Setelah tiga kali kedatangan, maka pertemuan keempat adalah acara ijab kabul kami berdua. Alhamdulillah … satu persatu mimpi saya terwujud. Saya bisa menikah muda dengan seorang penulis. Kemudian, saya pun ikut bermukim di Depok. Saya sangat merasa kehilangan teman-teman saya semasa kuliah. Merasa tak punya siapa-siapa di tempat baru ini. Beruntung, teman-teman suami saya di FLP Depok dengan terbuka menerima saya. Perlahan-lahan saya merasa tak kesepian lagi. Saya menemukan keluarga baru di Depok. Keluarga FLP Depok yang bergiat di Rumah Cahaya FLP. Bahkan suami saya melibatkan saya dalam aktivitasnya di Rumah Cahaya.
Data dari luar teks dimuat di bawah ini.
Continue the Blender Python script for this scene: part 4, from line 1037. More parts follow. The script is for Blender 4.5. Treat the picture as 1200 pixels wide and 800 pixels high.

Dalam mengarungi sampan rumah tangga, terkadang kami mengalami masa sulit. Terutama saat tengah bulan uang yang dipegang mulai menipis. Entahlah … uang itu memang cepat mengalirnya. Walau sudah diatur sedemikian rupa. Tapi berkah Allah selalu ada dalam pernikahan kami. Allah telah menjamin rezeki setiap manusia. Asal manusia itu berusaha dan berdoa. Rezeki tak terduga selalu datang dari mana saja. Salah satunya melalui FLP. Lagi … lagi … dan lagi …. Suami diundang jadi pembicara FLP. Jadi juri lomba mewakili nama FLP. Cerpen saya masuk sebagai juara harapan di lomba majalah Ummi yang berafiliasi dengan FLP. Dan lain-lain.
Semua kado kejutan itu saya syukuri. Saya nikmati yang telah Allah Swt. berikan kepada saya dan keluarga kecil kami. Saya menganggap FLP menjadi keluarga kedua saya di mana pun saya berada. Entah saya di Depok, di Malang, di Jombang, atau di Bogor kota tempat tinggal kami saat ini.
Hampir genap empat tahun pernikahan saya dengan cerpenis itu, Allah telah mengaruniakan kepada kami dua balita lucu, Tebing dan Rayya. Di usia FLP yang sebentar lagi genap 15 tahun ini, kira-kira kado apalagi yang akan Allah berikan melalui FLP? Apa pun kado yang akan diberikan Allah, semoga menjadi jalan bagi keberkahan keluarga kami dan FLP. Amin.